| Provided data |
+---+

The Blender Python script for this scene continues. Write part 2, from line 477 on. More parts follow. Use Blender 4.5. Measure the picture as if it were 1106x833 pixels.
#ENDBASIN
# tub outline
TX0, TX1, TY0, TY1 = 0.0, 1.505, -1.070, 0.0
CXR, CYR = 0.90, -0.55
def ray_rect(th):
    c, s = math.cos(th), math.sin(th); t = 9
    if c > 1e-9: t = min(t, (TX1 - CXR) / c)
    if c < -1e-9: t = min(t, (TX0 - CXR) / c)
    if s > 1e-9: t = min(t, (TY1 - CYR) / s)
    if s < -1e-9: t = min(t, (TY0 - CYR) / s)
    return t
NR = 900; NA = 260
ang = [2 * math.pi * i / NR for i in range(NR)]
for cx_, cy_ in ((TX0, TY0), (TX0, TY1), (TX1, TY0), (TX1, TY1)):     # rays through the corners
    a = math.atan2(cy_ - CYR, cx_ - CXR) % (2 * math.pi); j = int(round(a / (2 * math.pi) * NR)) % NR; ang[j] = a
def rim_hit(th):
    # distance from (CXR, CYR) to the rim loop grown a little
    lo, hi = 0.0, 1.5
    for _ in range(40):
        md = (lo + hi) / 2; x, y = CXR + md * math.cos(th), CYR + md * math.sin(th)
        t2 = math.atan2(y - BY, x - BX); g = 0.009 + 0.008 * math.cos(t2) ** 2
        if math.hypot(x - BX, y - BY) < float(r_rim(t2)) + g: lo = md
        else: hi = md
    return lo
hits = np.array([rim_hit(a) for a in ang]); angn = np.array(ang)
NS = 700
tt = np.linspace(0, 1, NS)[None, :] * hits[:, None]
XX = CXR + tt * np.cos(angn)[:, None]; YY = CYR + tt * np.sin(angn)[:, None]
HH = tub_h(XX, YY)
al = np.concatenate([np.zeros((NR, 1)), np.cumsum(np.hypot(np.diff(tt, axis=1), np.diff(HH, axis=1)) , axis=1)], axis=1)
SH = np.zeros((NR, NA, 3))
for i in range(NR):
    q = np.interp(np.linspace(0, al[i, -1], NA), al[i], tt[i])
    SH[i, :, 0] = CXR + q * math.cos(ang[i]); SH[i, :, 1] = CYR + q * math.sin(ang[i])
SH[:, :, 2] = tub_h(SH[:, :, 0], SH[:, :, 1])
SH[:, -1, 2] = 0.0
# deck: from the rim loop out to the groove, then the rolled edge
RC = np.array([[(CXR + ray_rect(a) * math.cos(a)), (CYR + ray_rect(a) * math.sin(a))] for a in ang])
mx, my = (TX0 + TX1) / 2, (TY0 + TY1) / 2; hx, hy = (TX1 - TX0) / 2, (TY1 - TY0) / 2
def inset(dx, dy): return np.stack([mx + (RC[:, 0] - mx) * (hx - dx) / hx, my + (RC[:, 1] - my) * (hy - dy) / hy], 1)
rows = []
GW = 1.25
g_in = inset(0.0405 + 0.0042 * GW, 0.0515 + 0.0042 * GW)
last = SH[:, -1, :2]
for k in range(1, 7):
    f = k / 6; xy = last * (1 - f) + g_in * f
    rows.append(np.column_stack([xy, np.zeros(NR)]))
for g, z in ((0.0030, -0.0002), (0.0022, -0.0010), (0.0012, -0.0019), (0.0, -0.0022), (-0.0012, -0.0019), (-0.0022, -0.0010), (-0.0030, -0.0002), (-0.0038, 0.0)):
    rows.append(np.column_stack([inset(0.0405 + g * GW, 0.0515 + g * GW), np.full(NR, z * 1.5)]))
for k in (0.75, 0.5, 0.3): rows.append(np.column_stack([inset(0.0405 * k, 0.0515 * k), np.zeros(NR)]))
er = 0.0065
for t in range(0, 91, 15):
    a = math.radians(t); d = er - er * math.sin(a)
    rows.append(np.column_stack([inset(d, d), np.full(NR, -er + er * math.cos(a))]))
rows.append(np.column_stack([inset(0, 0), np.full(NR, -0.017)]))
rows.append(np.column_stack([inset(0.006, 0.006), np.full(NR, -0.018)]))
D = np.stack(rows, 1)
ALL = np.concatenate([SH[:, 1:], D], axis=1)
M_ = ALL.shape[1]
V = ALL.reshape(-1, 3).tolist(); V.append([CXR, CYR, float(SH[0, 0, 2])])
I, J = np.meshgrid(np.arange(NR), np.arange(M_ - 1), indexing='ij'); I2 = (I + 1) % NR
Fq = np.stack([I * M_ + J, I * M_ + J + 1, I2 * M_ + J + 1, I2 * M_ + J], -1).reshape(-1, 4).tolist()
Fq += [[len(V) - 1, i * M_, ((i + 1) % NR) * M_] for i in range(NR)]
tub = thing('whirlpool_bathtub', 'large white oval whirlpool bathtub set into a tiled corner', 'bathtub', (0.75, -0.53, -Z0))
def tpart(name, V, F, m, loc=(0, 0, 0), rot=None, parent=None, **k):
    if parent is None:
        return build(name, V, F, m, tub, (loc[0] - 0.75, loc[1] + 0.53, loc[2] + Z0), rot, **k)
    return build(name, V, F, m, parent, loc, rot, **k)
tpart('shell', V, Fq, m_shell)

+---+

| Objective |
Find how many lines of the listing include the string "from" and give that number, nothing else.

| Final answer |
3